You might argue that this amount may be an over-estimation because many students from India may have gone to study at these universities after obtaining scholarships, which are often quite generous. Indeed, the IIE study points out that about 62 per cent of the international students receive funds to be spent on education in the US from their personal and family sources. If that is the case for Indian students also, then the total spend by Indian students from their own pockets would be about Rs 7,300 crore (Rs 73 billion).

Even that is a huge amount. Irrespective of a student getting a scholarship or not, the cost of an Indian student in an American university is estimated at over Rs 12,40,000 (Rs 1.24 million), going by the IIE data.
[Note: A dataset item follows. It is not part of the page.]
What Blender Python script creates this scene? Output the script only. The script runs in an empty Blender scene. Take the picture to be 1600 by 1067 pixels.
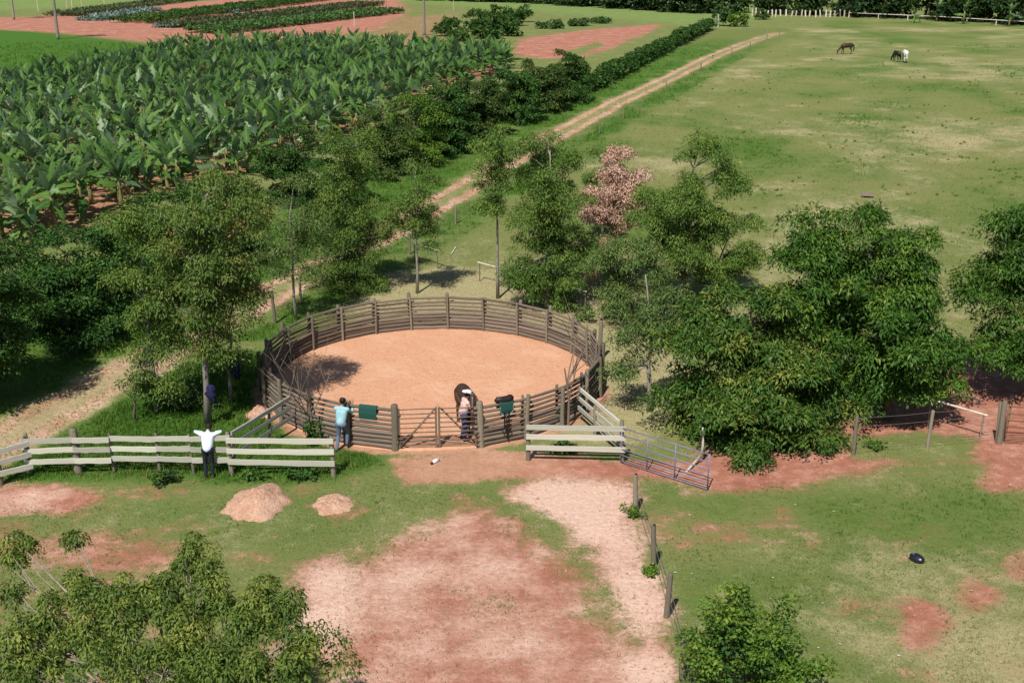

This expenditure level is likely to go up in the next year or two, as the Indian rupee depreciates.

But the point to be noted is that there are over 94,000 families in India which are willing to spend on average Rs 12,40,000 (Rs 1.24 million) a year on their children's education. The question the human resources development ministry should address is whether its policies have failed to tap into this huge potential.

An estimated expenditure of Rs 11,800 crore (Rs 118 billion) on college education is not a small amount. The reason why several Indians are willing to spend that money is because there are very few quality educational institutes in the country and those that are available can admit only a few thousand students every year.  This money, therefore, would not have been spent on American universities if only the government could create conditions within the country that were favourable to setting up a large number of quality educational institutes which could then attract many of those Indian students who are otherwise opting for American universities.

All that the human resources development ministry has done so far in the last few years is to talk about its grand plans to set up more Indian Institutes of Technology and Indian Institutes of Management. The ground reality is that the total capacity of these institutes has not seen any real increase in this period. Worse, attempts by many foreign universities to set up satellite campuses and centres of learning in India have made no headway as the ministry has shown no willingness to clear these proposals. A move to relax the law to allow foreign universities to be set up in India has also not made any progress.